_WHAT THE EXERCISE ASKS_
Write the data below out exactly as it stands. Do not include the pictures.
##### DATASET SECTION #####
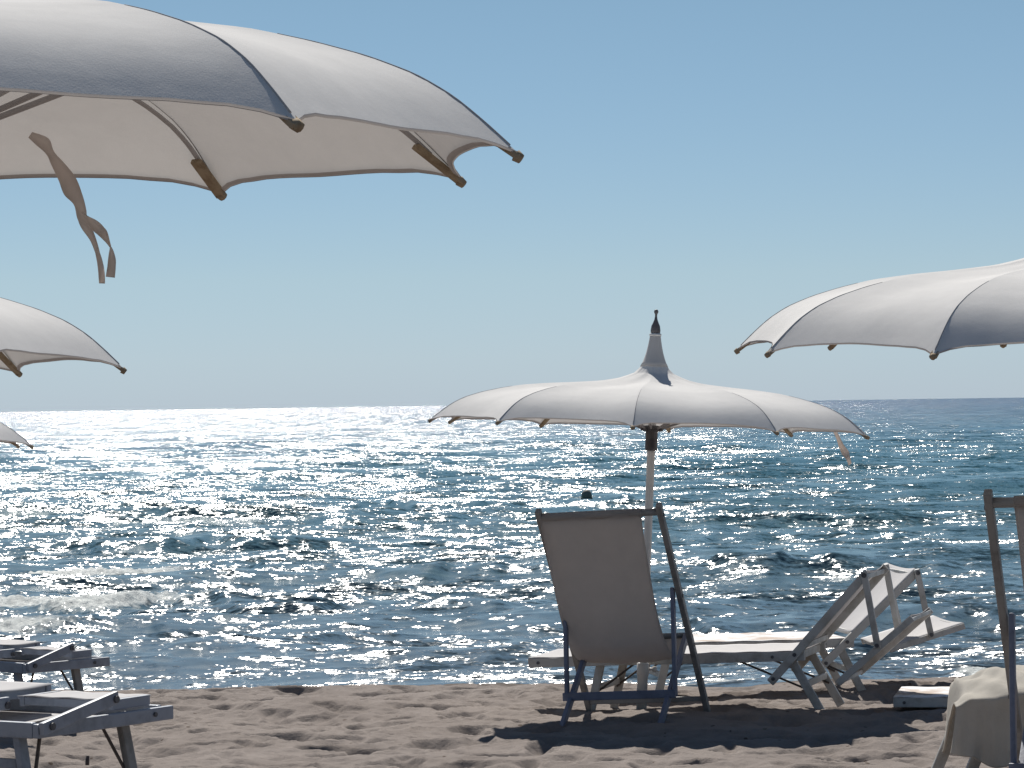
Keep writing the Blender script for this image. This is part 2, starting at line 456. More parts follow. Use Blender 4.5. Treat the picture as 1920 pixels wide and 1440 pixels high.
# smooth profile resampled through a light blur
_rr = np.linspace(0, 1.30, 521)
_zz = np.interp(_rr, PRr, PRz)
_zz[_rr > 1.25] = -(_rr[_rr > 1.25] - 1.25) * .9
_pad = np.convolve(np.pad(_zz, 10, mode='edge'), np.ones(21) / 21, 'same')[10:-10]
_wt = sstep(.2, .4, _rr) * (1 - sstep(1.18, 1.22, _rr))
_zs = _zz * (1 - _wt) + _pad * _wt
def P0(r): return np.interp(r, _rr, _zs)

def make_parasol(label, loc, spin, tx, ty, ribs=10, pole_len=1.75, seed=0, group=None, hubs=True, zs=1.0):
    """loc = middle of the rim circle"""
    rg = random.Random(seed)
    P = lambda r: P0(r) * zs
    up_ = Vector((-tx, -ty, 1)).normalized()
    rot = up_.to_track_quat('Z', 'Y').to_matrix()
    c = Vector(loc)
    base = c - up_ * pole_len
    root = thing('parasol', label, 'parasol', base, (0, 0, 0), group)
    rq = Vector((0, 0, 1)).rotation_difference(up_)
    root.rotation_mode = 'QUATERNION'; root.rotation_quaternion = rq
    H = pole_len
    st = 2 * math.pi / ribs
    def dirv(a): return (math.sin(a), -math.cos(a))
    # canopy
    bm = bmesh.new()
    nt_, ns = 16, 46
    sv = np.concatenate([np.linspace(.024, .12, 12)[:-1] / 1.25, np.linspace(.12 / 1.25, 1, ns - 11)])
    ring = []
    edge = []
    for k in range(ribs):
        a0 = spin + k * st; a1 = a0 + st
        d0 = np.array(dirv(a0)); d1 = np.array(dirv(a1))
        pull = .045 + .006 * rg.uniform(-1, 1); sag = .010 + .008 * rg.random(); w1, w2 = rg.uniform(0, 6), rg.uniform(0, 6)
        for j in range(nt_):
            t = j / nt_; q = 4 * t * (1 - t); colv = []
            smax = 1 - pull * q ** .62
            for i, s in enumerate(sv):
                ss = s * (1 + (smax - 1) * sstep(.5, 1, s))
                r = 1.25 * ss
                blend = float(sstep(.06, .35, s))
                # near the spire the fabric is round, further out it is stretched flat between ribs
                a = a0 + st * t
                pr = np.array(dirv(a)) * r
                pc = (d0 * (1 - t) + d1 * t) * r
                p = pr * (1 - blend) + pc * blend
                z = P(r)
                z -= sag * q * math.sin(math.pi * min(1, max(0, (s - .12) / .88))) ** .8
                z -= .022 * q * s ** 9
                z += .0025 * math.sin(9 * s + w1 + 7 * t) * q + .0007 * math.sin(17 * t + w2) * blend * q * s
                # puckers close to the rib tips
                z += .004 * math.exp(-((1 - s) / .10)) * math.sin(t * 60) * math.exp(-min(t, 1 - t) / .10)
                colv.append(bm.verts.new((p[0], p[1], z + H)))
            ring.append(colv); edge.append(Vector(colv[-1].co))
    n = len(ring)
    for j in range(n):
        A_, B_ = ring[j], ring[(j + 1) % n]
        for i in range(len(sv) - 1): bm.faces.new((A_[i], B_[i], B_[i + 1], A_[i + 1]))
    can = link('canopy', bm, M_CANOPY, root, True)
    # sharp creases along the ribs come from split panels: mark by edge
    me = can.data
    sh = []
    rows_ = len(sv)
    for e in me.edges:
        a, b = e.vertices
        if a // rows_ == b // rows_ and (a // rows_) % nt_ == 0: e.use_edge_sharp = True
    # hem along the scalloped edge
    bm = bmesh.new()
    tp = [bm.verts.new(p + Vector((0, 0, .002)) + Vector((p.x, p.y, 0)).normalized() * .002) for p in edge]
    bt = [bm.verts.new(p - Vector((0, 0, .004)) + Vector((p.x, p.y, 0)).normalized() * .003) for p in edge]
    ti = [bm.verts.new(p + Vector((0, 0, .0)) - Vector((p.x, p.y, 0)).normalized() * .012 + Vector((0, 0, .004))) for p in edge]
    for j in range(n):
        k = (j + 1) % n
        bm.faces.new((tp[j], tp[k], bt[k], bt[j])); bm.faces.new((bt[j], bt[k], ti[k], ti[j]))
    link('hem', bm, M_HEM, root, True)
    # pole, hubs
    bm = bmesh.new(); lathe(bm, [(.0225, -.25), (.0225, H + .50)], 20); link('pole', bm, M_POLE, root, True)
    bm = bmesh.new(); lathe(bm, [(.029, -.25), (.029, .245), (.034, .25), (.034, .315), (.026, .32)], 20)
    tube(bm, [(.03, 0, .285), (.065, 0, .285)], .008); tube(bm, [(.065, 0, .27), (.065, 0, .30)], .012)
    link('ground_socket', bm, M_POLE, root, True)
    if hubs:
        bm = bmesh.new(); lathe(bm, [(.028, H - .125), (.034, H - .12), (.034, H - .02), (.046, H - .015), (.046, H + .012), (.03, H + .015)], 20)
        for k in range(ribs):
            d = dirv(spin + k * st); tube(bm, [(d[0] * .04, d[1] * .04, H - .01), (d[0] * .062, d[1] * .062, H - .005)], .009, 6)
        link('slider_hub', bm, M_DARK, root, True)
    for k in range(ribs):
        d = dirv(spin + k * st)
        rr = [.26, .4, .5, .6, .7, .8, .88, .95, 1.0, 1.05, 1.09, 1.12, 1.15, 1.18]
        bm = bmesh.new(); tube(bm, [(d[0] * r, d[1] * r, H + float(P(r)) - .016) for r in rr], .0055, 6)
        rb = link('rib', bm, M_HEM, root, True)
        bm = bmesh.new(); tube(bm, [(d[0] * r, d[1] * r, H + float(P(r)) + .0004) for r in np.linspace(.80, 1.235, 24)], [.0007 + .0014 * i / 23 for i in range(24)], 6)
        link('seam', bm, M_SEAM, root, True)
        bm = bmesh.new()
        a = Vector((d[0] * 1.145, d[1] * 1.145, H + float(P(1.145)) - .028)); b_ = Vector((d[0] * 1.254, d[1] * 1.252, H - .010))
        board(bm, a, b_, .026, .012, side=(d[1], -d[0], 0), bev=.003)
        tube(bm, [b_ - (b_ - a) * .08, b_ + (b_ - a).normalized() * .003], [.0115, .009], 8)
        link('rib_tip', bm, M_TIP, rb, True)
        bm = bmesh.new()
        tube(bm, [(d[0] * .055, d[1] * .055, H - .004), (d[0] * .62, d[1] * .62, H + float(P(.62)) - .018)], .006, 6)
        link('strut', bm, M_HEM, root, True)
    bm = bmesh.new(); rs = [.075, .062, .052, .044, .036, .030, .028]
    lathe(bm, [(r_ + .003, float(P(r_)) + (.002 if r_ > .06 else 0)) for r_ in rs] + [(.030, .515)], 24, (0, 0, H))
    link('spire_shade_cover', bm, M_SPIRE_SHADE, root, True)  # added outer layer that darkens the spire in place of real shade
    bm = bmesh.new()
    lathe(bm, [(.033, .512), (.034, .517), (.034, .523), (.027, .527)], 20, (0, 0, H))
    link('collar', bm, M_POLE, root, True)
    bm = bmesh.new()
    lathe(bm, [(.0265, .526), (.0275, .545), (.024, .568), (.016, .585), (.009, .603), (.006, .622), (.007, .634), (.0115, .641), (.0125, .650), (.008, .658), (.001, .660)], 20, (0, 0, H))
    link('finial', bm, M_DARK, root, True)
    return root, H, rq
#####
_RESULT FOR THIS TASK_
Keep writing the Blender script for this image. This is part 2, starting at line 456. More parts follow. Use Blender 4.5. Treat the picture as 1920 pixels wide and 1440 pixels high.
# smooth profile resampled through a light blur
_rr = np.linspace(0, 1.30, 521)
_zz = np.interp(_rr, PRr, PRz)
_zz[_rr > 1.25] = -(_rr[_rr > 1.25] - 1.25) * .9
_pad = np.convolve(np.pad(_zz, 10, mode='edge'), np.ones(21) / 21, 'same')[10:-10]
_wt = sstep(.2, .4, _rr) * (1 - sstep(1.18, 1.22, _rr))
_zs = _zz * (1 - _wt) + _pad * _wt
def P0(r): return np.interp(r, _rr, _zs)

def make_parasol(label, loc, spin, tx, ty, ribs=10, pole_len=1.75, seed=0, group=None, hubs=True, zs=1.0):
    """loc = middle of the rim circle"""
    rg = random.Random(seed)
    P = lambda r: P0(r) * zs
    up_ = Vector((-tx, -ty, 1)).normalized()
    rot = up_.to_track_quat('Z', 'Y').to_matrix()
    c = Vector(loc)
    base = c - up_ * pole_len
    root = thing('parasol', label, 'parasol', base, (0, 0, 0), group)
    rq = Vector((0, 0, 1)).rotation_difference(up_)
    root.rotation_mode = 'QUATERNION'; root.rotation_quaternion = rq
    H = pole_len
    st = 2 * math.pi / ribs
    def dirv(a): return (math.sin(a), -math.cos(a))
    # canopy
    bm = bmesh.new()
    nt_, ns = 16, 46
    sv = np.concatenate([np.linspace(.024, .12, 12)[:-1] / 1.25, np.linspace(.12 / 1.25, 1, ns - 11)])
    ring = []
    edge = []
    for k in range(ribs):
        a0 = spin + k * st; a1 = a0 + st
        d0 = np.array(dirv(a0)); d1 = np.array(dirv(a1))
        pull = .045 + .006 * rg.uniform(-1, 1); sag = .010 + .008 * rg.random(); w1, w2 = rg.uniform(0, 6), rg.uniform(0, 6)
        for j in range(nt_):
            t = j / nt_; q = 4 * t * (1 - t); colv = []
            smax = 1 - pull * q ** .62
            for i, s in enumerate(sv):
                ss = s * (1 + (smax - 1) * sstep(.5, 1, s))
                r = 1.25 * ss
                blend = float(sstep(.06, .35, s))
                # near the spire the fabric is round, further out it is stretched flat between ribs
                a = a0 + st * t
                pr = np.array(dirv(a)) * r
                pc = (d0 * (1 - t) + d1 * t) * r
                p = pr * (1 - blend) + pc * blend
                z = P(r)
                z -= sag * q * math.sin(math.pi * min(1, max(0, (s - .12) / .88))) ** .8
                z -= .022 * q * s ** 9
                z += .0025 * math.sin(9 * s + w1 + 7 * t) * q + .0007 * math.sin(17 * t + w2) * blend * q * s
                # puckers close to the rib tips
                z += .004 * math.exp(-((1 - s) / .10)) * math.sin(t * 60) * math.exp(-min(t, 1 - t) / .10)
                colv.append(bm.verts.new((p[0], p[1], z + H)))
            ring.append(colv); edge.append(Vector(colv[-1].co))
    n = len(ring)
    for j in range(n):
        A_, B_ = ring[j], ring[(j + 1) % n]
        for i in range(len(sv) - 1): bm.faces.new((A_[i], B_[i], B_[i + 1], A_[i + 1]))
    can = link('canopy', bm, M_CANOPY, root, True)
    # sharp creases along the ribs come from split panels: mark by edge
    me = can.data
    sh = []
    rows_ = len(sv)
    for e in me.edges:
        a, b = e.vertices
        if a // rows_ == b // rows_ and (a // rows_) % nt_ == 0: e.use_edge_sharp = True
    # hem along the scalloped edge
    bm = bmesh.new()
    tp = [bm.verts.new(p + Vector((0, 0, .002)) + Vector((p.x, p.y, 0)).normalized() * .002) for p in edge]
    bt = [bm.verts.new(p - Vector((0, 0, .004)) + Vector((p.x, p.y, 0)).normalized() * .003) for p in edge]
    ti = [bm.verts.new(p + Vector((0, 0, .0)) - Vector((p.x, p.y, 0)).normalized() * .012 + Vector((0, 0, .004))) for p in edge]
    for j in range(n):
        k = (j + 1) % n
        bm.faces.new((tp[j], tp[k], bt[k], bt[j])); bm.faces.new((bt[j], bt[k], ti[k], ti[j]))
    link('hem', bm, M_HEM, root, True)
    # pole, hubs
    bm = bmesh.new(); lathe(bm, [(.0225, -.25), (.0225, H + .50)], 20); link('pole', bm, M_POLE, root, True)
    bm = bmesh.new(); lathe(bm, [(.029, -.25), (.029, .245), (.034, .25), (.034, .315), (.026, .32)], 20)
    tube(bm, [(.03, 0, .285), (.065, 0, .285)], .008); tube(bm, [(.065, 0, .27), (.065, 0, .30)], .012)
    link('ground_socket', bm, M_POLE, root, True)
    if hubs:
        bm = bmesh.new(); lathe(bm, [(.028, H - .125), (.034, H - .12), (.034, H - .02), (.046, H - .015), (.046, H + .012), (.03, H + .015)], 20)
        for k in range(ribs):
            d = dirv(spin + k * st); tube(bm, [(d[0] * .04, d[1] * .04, H - .01), (d[0] * .062, d[1] * .062, H - .005)], .009, 6)
        link('slider_hub', bm, M_DARK, root, True)
    for k in range(ribs):
        d = dirv(spin + k * st)
        rr = [.26, .4, .5, .6, .7, .8, .88, .95, 1.0, 1.05, 1.09, 1.12, 1.15, 1.18]
        bm = bmesh.new(); tube(bm, [(d[0] * r, d[1] * r, H + float(P(r)) - .016) for r in rr], .0055, 6)
        rb = link('rib', bm, M_HEM, root, True)
        bm = bmesh.new(); tube(bm, [(d[0] * r, d[1] * r, H + float(P(r)) + .0004) for r in np.linspace(.80, 1.235, 24)], [.0007 + .0014 * i / 23 for i in range(24)], 6)
        link('seam', bm, M_SEAM, root, True)
        bm = bmesh.new()
        a = Vector((d[0] * 1.145, d[1] * 1.145, H + float(P(1.145)) - .028)); b_ = Vector((d[0] * 1.254, d[1] * 1.252, H - .010))
        board(bm, a, b_, .026, .012, side=(d[1], -d[0], 0), bev=.003)
        tube(bm, [b_ - (b_ - a) * .08, b_ + (b_ - a).normalized() * .003], [.0115, .009], 8)
        link('rib_tip', bm, M_TIP, rb, True)
        bm = bmesh.new()
        tube(bm, [(d[0] * .055, d[1] * .055, H - .004), (d[0] * .62, d[1] * .62, H + float(P(.62)) - .018)], .006, 6)
        link('strut', bm, M_HEM, root, True)
    bm = bmesh.new(); rs = [.075, .062, .052, .044, .036, .030, .028]
    lathe(bm, [(r_ + .003, float(P(r_)) + (.002 if r_ > .06 else 0)) for r_ in rs] + [(.030, .515)], 24, (0, 0, H))
    link('spire_shade_cover', bm, M_SPIRE_SHADE, root, True)  # added outer layer that darkens the spire in place of real shade
    bm = bmesh.new()
    lathe(bm, [(.033, .512), (.034, .517), (.034, .523), (.027, .527)], 20, (0, 0, H))
    link('collar', bm, M_POLE, root, True)
    bm = bmesh.new()
    lathe(bm, [(.0265, .526), (.0275, .545), (.024, .568), (.016, .585), (.009, .603), (.006, .622), (.007, .634), (.0115, .641), (.0125, .650), (.008, .658), (.001, .660)], 20, (0, 0, H))
    link('finial', bm, M_DARK, root, True)
    return root, H, rq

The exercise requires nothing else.